20h30, quarts de finale ou concert ?

Le programme se charge nettement en début de soirée: The Kills chevauche France-Islande qui chevauche Tame Impala. Le choix est cornélien, l’organisation décide de diffuser la première mi-temps du match sur la grande scène, avant Tame Impala. Pas sûr que The Kills apprécient. En tout cas, notre binôme se sépare pour 45 minutes, chacun ses priorités. Quand Tame Impala monte sur scène, il y a déjà 4-0 pour la France et le public est bien chauffé. Le kaléidoscope australien souffre un peu de la deuxième mi-temps, même si les rangs clairsemés se laissent séduire par les confettis, les couleurs et le son psyché. Le spectacle est propre, on danse tranquillement, mais l’ambiance est trop particulière pour y être à fond.

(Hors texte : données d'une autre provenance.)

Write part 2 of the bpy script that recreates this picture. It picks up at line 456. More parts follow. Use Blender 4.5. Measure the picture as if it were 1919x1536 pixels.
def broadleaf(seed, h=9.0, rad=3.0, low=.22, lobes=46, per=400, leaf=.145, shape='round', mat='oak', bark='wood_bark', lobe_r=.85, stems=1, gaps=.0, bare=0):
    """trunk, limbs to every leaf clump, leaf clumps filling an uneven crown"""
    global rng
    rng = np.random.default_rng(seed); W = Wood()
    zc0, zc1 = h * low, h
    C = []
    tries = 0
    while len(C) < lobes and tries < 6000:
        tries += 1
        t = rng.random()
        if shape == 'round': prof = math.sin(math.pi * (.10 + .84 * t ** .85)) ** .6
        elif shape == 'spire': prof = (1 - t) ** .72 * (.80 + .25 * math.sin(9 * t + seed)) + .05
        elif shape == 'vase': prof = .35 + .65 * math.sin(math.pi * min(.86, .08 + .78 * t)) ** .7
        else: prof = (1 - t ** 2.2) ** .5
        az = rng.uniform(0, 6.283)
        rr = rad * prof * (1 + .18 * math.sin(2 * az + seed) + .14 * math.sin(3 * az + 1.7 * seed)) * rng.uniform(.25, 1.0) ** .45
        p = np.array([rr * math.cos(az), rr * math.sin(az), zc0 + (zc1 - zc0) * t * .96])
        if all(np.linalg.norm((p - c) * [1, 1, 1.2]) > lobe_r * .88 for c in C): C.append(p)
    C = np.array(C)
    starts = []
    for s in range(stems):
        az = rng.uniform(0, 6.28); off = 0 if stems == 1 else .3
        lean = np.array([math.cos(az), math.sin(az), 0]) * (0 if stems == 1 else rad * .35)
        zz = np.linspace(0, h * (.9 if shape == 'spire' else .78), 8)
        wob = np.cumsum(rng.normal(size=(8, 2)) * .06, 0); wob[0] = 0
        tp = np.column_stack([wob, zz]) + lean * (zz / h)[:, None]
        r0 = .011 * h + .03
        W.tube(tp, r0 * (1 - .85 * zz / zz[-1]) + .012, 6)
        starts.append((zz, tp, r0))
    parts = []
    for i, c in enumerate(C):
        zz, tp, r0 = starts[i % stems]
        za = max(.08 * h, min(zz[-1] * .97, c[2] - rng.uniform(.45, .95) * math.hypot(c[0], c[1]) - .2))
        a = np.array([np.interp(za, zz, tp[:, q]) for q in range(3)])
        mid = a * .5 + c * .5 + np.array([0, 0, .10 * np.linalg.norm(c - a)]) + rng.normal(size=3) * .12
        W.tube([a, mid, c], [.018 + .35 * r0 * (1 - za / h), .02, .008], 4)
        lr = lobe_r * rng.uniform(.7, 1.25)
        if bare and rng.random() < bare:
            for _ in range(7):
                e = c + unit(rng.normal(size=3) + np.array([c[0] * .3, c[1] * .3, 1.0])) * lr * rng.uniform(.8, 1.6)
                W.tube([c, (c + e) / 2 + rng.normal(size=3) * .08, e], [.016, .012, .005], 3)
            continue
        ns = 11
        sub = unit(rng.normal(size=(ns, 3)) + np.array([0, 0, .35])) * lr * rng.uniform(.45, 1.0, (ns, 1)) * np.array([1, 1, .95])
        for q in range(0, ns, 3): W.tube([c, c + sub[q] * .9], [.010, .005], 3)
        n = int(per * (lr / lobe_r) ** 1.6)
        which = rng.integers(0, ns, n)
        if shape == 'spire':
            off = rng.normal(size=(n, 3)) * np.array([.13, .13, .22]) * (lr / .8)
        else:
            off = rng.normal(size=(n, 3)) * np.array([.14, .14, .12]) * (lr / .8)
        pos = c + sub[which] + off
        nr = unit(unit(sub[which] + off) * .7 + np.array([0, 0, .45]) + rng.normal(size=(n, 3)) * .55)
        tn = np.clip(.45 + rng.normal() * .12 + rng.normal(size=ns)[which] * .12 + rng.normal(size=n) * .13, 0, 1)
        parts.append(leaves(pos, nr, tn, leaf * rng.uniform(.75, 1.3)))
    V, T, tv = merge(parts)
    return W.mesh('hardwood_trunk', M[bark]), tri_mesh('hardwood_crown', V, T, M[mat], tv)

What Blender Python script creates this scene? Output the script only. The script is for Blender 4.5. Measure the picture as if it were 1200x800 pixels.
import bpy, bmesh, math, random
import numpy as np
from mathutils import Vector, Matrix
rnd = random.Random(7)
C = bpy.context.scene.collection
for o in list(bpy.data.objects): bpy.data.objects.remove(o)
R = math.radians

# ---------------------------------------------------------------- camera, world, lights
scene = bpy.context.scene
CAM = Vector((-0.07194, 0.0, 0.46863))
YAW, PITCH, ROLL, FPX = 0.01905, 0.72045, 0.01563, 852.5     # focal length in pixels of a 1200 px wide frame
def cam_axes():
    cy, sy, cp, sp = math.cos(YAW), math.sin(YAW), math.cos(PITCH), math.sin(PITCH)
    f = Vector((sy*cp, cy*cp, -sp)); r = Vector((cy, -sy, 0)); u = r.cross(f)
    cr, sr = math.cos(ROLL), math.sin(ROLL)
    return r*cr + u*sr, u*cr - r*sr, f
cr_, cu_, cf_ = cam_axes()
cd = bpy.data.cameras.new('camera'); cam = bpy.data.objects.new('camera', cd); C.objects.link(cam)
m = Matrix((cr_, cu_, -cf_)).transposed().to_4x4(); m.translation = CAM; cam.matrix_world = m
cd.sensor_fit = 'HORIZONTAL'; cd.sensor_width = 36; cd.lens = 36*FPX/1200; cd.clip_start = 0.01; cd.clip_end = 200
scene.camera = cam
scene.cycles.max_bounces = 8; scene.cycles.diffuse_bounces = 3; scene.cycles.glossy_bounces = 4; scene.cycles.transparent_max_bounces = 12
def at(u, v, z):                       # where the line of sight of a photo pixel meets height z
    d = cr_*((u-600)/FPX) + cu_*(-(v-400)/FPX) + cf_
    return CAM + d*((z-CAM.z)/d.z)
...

23h00, le retour de l’ère glaciaire

La fatigue commence à se faire sentir devant M83. On s’affale dans des transats en tentant d’écouter les petits français, à côté des petits lycéens un peu éméchés qui nous hurlent dans les oreilles. On a un coup de coeur lointain pour cette BO electro de fin de soirée, qui serait tombée à pic avec une dizaine de degrés en plus et quelques kilomètres dans les jambes en moins. Sans doute attirés par leur nom, on va faire un tour du côté de Sleep. Le “stoner doom metal américain” ne parvient par à nous réveiller et on s’asseoit devant la Grande scène, en priant pour ne pas être en hypothermie pour le concert de ZZ Top.

On n’avait pas prévu que ce serait le cas du groupe texan, un peu fatigué, un peu lent, un peu décalé sur certains morceaux. On écoute avec respect les barbus, on fronce les sourcils devant les drapeaux confédérés et patriotes de leurs fans. On n’atteint pas le niveau de certains campeurs qui se baladent avec une canne à pêche et un saucisson au bout, mais on n’est plus très loin. Sur cette note un peu amère, on fait tranquillement nos adieux au festival, fatigués mais repus de musique en tous genres.

Le Bilan

Côté concert 

Le coup de coeur 
Beck, une humilité touchante aux accents British.

La frustration
Frank Carter & the rattlesnakes, un set écourté au goût de trop-peu.

Le coup de fouet
Nekfeu, ça nous apprendra à faire nos vieux cons

Côté festival 

On a aimé :
Le stand de recharge Deezer, où on peut laisser son portable et aller se balader
La nourriture variée à un prix honnête
La scène de la Plage, faire des châteauc de sable devant Mac DeMarco, c’est quand même classe

On a moins aimé :
La pinte à 6€
La colline de la Grande scène, gravie 367 fois

Conclusion

On attendait beaucoup de la programmation et du festival en lui-même, temple du rock devant l’éternel. On n’a pas été déçus, et même agréablement surpris par des artistes en marge des styles qu’on a l’habitude de suivre. Electro, rock, punk et hip-hop peuvent bien se marier, quand ils sont bien agencés. On valide cette 28e édition des Eurockéennes.